JAKARTA,SENIN - Berdasarkan pemantauan Departemen Kelautan dan Perikanan serta Badan Koordinasi Survei dan Pemetaan Nasional, kenaikan muka air laut di Indonesia rata-rata 5-10 milimeter per tahun.
Strategi adaptasi dan mitigasi belum menyeluruh sehingga garis pantai semakin mundur. Luas daratan hilang setiap tahun mencapai 4.759 hektar.
Demikian dikemukakan Kepala Subdirektorat Pengelolaan Pesisir dan Lautan Terpadu pada Departemen Kelautan dan Perikanan Subandono Diposaptono, Senin (16/2). ”Mundurnya garis pantai berdampak terhadap banyak hal,” kata Subandono.
Menurut dia, terkikisnya daratan pesisir itu memusnahkan vegetasi mangrove karena tidak mampu bermigrasi. Mangrove sebagai penahan gelombang air laut terancam punah.
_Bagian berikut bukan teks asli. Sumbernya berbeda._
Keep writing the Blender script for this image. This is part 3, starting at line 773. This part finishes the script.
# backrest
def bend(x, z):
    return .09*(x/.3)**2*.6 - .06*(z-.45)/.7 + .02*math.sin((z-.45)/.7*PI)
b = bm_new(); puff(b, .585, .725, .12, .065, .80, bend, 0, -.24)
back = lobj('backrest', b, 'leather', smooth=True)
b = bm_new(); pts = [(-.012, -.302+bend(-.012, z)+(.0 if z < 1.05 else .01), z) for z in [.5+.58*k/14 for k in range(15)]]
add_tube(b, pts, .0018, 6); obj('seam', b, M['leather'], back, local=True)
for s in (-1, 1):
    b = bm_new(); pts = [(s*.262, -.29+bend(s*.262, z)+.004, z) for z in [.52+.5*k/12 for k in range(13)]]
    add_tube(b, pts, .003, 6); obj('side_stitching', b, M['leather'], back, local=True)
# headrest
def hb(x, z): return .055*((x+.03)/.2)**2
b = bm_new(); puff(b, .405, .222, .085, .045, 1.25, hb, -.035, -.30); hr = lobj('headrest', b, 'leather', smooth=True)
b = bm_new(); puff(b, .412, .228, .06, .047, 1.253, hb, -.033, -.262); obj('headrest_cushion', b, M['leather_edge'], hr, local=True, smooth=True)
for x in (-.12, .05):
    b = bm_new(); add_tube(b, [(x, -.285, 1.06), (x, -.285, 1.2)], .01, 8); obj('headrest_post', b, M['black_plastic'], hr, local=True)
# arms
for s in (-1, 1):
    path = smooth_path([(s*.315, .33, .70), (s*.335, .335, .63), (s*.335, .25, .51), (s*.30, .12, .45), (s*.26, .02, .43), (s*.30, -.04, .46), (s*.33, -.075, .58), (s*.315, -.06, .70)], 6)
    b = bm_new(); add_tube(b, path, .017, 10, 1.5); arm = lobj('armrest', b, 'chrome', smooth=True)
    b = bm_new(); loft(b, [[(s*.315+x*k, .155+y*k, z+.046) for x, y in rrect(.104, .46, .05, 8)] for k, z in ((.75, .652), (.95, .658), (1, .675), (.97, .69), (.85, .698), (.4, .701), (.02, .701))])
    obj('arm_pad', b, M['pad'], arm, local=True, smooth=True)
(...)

Abrasi atau terkikisnya pantai dari tahun ke tahun sudah merusak berbagai fasilitas dan bangunan di pantai di sejumlah tempat.
Secara terpisah, Kepala Bidang Analisa Klimatologi dan Kualitas Udara pada Badan Meteorologi, Klimatologi, dan Geofisika (BMKG) Soetamto mengatakan, dinamika atmosfer di wilayah Indonesia menunjukkan kecenderungan musim kemarau bertambah panjang, sedangkan musim hujan semakin pendek, tetapi intensitas curah hujan meningkat. Intensitas curah hujan itu kemudian meningkatkan intensitas bencana banjir dan tanah longsor.
Sementara itu, dijelaskan, pemerintah di Jakarta mengatur kebijakan hanya 20 persen luas lahan yang boleh dibangun di daerah resapan, seperti di Ciganjur, Jakarta Selatan.
Subandono mengatakan, kondisi tanah di pantai utara Pulau Jawa sebetulnya masih labil sehingga pembangunan di wilayah itu berpotensi menimbulkan pemampatan. Beban bangunan di pantai mengakibatkan tanah ambles sehingga memicu permukaan air laut menggenangi daratan.
”Kenaikan permukaan air laut 5-10 milimeter per tahun itu cukup kecil, tetapi dalam hitungan waktu puluhan tahun akan banyak berarti dalam menimbulkan kerusakan lingkungan,” kata Subandono.